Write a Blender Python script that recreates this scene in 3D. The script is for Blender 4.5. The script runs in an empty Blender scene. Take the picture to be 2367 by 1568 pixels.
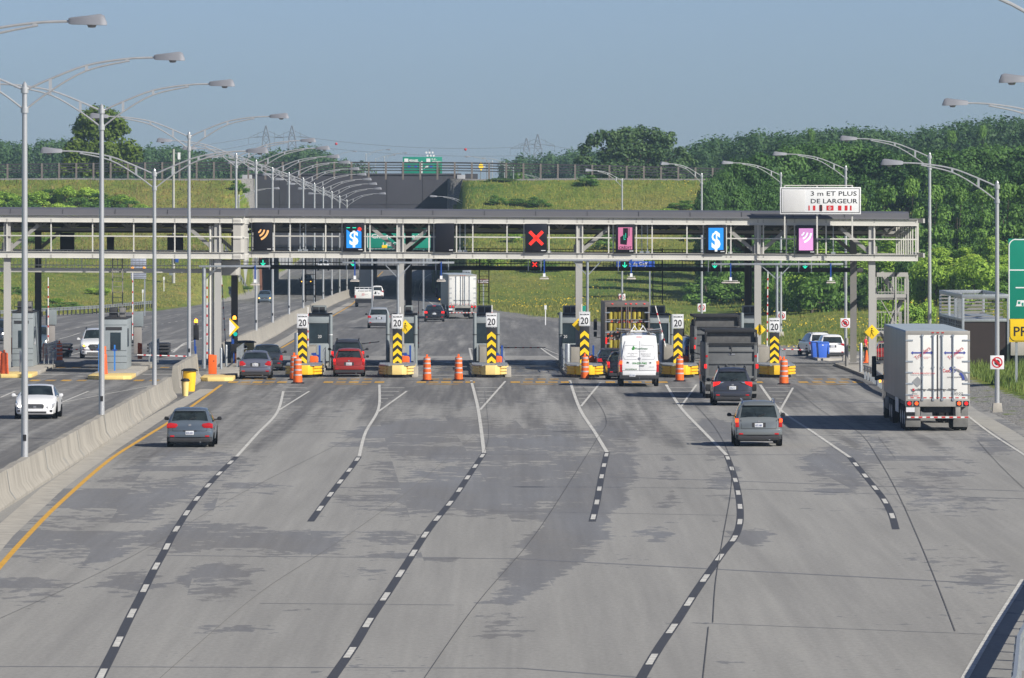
import bpy, bmesh, math, random
import numpy as np
from mathutils import Vector, Matrix, noise as mnoise
random.seed(7)
rng = np.random.default_rng(11)
C = bpy.context.scene.collection
SC = bpy.context.scene
PI = math.pi
# ------------------------------------------------------------------ camera model (units of measurement read off the photograph)
F, CX, YH, HC = 15500.0, 1183.5, 477.0, 9.1
TH = 0.0125                                   # heading of the lanes at the plaza (radians, to the left)

def W(x, y, d): return Vector(((x - CX) * d / F, d, HC - (y - YH) * d / F))
def interp(t, pts):
    if t <= pts[0][0]: return pts[0][1]
    for (a, va), (b, vb) in zip(pts, pts[1:]):
        if t <= b: return va + (vb - va) * (t - a) / (b - a)
    return pts[-1][1]
def sstep(t): t = max(0.0, min(1.0, t)); return t * t * (3 - 2 * t)
PROF = [(390, 0), (435, -.4), (516, -.85), (564, -.98), (667, -1.5), (766, -2.1), (824, -2.5), (890, -3.0), (960, -2.4), (1004, -1.9), (1100, -1.4), (1200, -.7), (1400, .6), (1700, 1.5)]
def prof(Y): return interp(Y, PROF)
def gz(X, Y): return prof(Y) - 1.15 * sstep((X - 11) / 9) * sstep((Y - 385) / 60) * sstep((900 - Y) / 300)
def G(x, y):
    lo, hi = 60.0, 60.0
    def f(d):
        p = W(x, y, d); return p.z - gz(p.x, d)
    while f(hi) > 0 and hi < 1700: lo = hi; hi += 6
    for _ in range(30):
        m = (lo + hi) / 2
        if f(m) > 0: lo = m
        else: hi = m
    p = W(x, y, hi); p.z = gz(p.x, p.y); return p
def S(d): return F / d

# ------------------------------------------------------------------ materials
def lin(v):
    v = v / 255.0
    return v / 12.92 if v <= 0.04045 else ((v + 0.055) / 1.055) ** 2.4
def rgb(r, g, b): return (lin(r), lin(g), lin(b), 1)
MATS = {}
def mat(name, col, rough=.6, metal=0.0, var=.12, scale=1.5, emit=None, es=1.0, coat=0.0, spec=.5, bump=0.0, stretch=(1, 1, 1), thr=False):
    if name in MATS: return MATS[name]
    m = bpy.data.materials.new(name); m.use_nodes = True; MATS[name] = m
    n = m.node_tree.nodes; l = m.node_tree.links; b = n['Principled BSDF']
    b.inputs['Roughness'].default_value = rough; b.inputs['Metallic'].default_value = metal
    b.inputs['Specular IOR Level'].default_value = spec
    b.inputs['Coat Weight'].default_value = coat; b.inputs['Coat Roughness'].default_value = .05
    col = tuple(col[:3]) + (1,)
    if var > 0:
        tc = n.new('ShaderNodeTexCoord'); mp = n.new('ShaderNodeMapping'); mp.inputs['Scale'].default_value = stretch
        nz = n.new('ShaderNodeTexNoise'); nz.inputs['Scale'].default_value = scale; nz.inputs['Detail'].default_value = 5; nz.inputs['Roughness'].default_value = .6
        mr = n.new('ShaderNodeMapRange'); mr.inputs['From Min'].default_value = .3; mr.inputs['From Max'].default_value = .7
        mr.inputs['To Min'].default_value = 1 - var; mr.inputs['To Max'].default_value = 1 + var * .6
        mx = n.new('ShaderNodeVectorMath'); mx.operation = 'SCALE'; mx.inputs[0].default_value = col[:3]
        l.new(tc.outputs['Object'], mp.inputs[0]); l.new(mp.outputs[0], nz.inputs['Vector']); l.new(nz.outputs['Fac'], mr.inputs['Value'])
        l.new(mr.outputs[0], mx.inputs['Scale']); l.new(mx.outputs[0], b.inputs['Base Color'])
        if bump:
            bp = n.new('ShaderNodeBump'); bp.inputs['Strength'].default_value = bump; bp.inputs['Distance'].default_value = .02
            l.new(nz.outputs['Fac'], bp.inputs['Height']); l.new(bp.outputs[0], b.inputs['Normal'])
    else:
        b.inputs['Base Color'].default_value = col
    if emit:
        b.inputs['Emission Color'].default_value = tuple(emit[:3]) + (1,); b.inputs['Emission Strength'].default_value = es
    return m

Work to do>
Reproduce the material above from its first line through the line containing "TH = 0.0125", both ends included, and skip every picture.

Result for this task>
Write a Blender Python script that recreates this scene in 3D. The script is for Blender 4.5. The script runs in an empty Blender scene. Take the picture to be 2367 by 1568 pixels.
import bpy, bmesh, math, random
import numpy as np
from mathutils import Vector, Matrix, noise as mnoise
random.seed(7)
rng = np.random.default_rng(11)
C = bpy.context.scene.collection
SC = bpy.context.scene
PI = math.pi
# ------------------------------------------------------------------ camera model (units of measurement read off the photograph)
F, CX, YH, HC = 15500.0, 1183.5, 477.0, 9.1
TH = 0.0125                                   # heading of the lanes at the plaza (radians, to the left)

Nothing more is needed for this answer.